Directions: In the listing below, locate the line with "Recreate this scene" and the line with "col = scn.collection", then output both and everything between them exactly, minus any pictures.

Data:
* * *
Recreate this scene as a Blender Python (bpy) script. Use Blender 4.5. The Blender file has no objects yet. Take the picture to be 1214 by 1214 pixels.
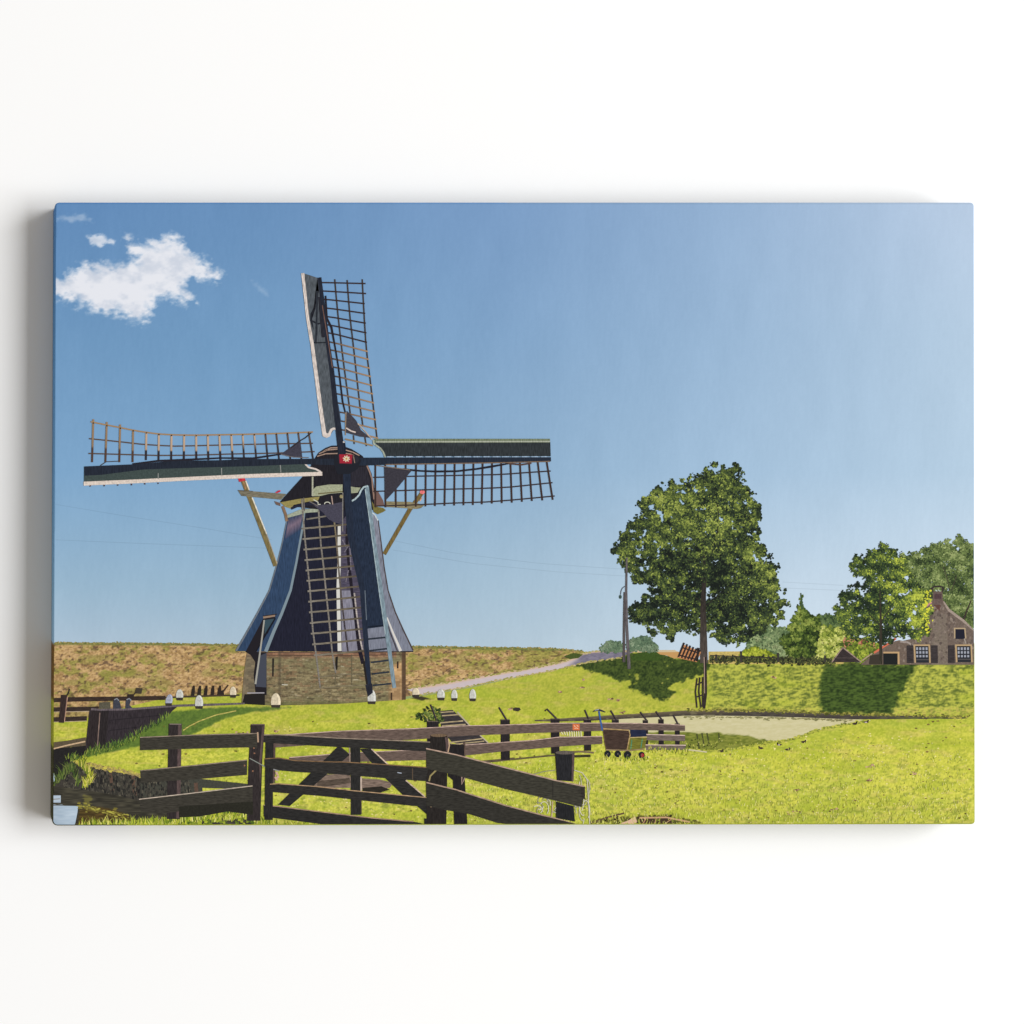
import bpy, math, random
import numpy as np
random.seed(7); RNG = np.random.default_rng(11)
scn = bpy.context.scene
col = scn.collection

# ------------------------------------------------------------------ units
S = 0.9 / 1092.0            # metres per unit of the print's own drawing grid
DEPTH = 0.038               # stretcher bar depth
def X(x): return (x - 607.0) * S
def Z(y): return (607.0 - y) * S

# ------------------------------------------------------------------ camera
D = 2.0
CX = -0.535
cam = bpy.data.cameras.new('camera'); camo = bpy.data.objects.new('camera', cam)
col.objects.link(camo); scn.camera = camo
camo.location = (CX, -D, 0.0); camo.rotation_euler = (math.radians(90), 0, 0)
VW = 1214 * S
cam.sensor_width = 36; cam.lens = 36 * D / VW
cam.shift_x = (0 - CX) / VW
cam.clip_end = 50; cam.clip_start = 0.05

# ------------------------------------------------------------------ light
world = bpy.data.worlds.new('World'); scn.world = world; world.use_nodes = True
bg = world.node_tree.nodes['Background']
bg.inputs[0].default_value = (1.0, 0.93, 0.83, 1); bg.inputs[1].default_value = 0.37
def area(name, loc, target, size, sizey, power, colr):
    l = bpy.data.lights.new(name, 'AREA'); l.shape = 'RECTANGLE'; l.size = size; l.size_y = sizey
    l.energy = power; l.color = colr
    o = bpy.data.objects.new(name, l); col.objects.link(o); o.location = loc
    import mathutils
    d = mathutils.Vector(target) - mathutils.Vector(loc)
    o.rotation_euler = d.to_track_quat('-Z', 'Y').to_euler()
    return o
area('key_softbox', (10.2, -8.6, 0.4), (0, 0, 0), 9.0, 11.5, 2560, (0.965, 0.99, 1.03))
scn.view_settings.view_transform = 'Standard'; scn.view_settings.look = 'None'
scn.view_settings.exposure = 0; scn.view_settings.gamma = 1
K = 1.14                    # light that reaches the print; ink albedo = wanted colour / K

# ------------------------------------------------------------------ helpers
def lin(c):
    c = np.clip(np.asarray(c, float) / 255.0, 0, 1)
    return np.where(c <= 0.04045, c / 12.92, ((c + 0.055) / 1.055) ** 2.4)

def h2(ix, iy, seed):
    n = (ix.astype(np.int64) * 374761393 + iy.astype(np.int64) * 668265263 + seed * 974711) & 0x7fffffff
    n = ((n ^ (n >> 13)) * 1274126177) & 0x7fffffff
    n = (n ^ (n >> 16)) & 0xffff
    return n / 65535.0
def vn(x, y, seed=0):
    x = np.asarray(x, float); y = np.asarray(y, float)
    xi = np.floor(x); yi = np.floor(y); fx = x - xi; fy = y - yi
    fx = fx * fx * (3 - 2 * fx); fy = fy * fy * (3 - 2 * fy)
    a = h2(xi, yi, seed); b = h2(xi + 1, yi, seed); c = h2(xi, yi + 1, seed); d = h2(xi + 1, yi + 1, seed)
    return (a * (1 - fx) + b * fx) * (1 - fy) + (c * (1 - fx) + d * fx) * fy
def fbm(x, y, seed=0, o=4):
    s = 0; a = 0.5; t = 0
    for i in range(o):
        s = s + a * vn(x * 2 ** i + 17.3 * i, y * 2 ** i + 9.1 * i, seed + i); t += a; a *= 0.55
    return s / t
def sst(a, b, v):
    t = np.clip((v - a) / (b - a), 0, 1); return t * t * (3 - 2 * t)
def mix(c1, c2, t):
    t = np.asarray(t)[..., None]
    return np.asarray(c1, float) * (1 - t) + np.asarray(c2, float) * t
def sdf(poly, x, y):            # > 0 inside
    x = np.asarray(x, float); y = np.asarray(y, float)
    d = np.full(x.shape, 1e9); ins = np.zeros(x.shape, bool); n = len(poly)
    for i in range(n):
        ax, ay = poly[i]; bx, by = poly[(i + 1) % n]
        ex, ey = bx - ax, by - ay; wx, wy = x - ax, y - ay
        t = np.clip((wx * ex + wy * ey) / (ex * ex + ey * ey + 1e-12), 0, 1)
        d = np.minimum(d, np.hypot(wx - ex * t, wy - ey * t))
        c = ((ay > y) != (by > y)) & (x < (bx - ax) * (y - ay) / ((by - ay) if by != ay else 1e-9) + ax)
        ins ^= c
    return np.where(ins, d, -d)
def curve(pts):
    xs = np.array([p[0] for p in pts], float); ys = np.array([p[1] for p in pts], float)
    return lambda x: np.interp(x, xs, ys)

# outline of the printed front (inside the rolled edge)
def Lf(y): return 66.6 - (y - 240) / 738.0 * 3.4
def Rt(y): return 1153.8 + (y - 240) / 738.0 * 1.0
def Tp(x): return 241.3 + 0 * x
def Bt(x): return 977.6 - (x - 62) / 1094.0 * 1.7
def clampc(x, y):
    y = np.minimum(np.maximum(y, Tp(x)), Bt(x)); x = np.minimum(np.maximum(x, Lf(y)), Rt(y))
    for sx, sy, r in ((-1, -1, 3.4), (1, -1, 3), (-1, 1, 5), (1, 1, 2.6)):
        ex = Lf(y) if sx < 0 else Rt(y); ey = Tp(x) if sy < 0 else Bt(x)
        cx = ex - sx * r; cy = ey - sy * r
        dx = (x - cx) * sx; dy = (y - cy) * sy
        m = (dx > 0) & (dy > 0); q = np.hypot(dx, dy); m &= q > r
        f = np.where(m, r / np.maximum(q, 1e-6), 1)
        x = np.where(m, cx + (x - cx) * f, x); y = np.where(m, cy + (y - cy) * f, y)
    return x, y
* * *
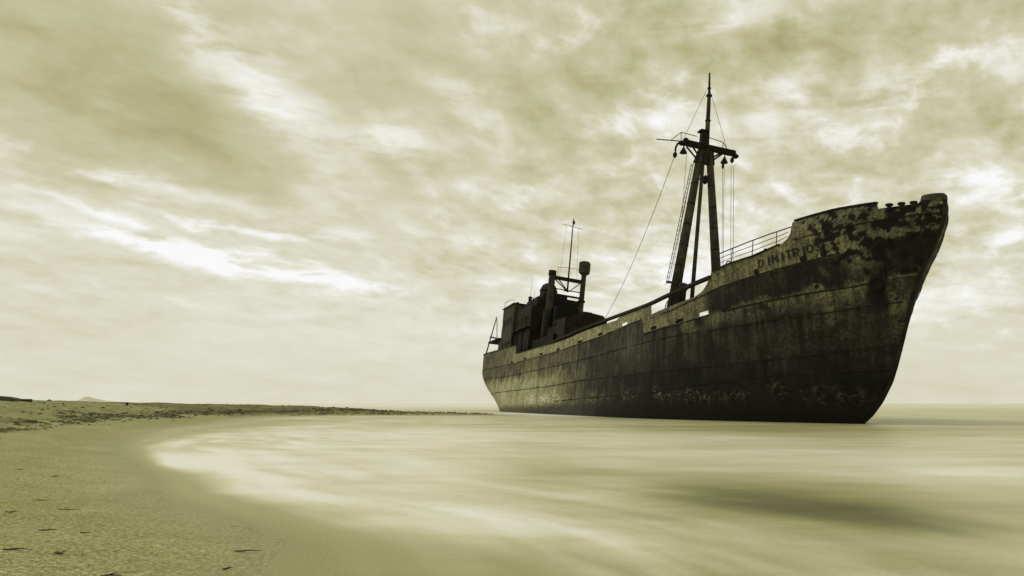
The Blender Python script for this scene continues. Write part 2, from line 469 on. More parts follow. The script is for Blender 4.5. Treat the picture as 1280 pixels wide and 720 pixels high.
* * *
Reply:
Recreate this scene as a Blender Python (bpy) script. Use Blender 4.5. The Blender file has no objects yet. Take the picture to be 1214 by 1214 pixels.
import bpy, math, random
import numpy as np
random.seed(7); RNG = np.random.default_rng(11)
scn = bpy.context.scene
col = scn.collection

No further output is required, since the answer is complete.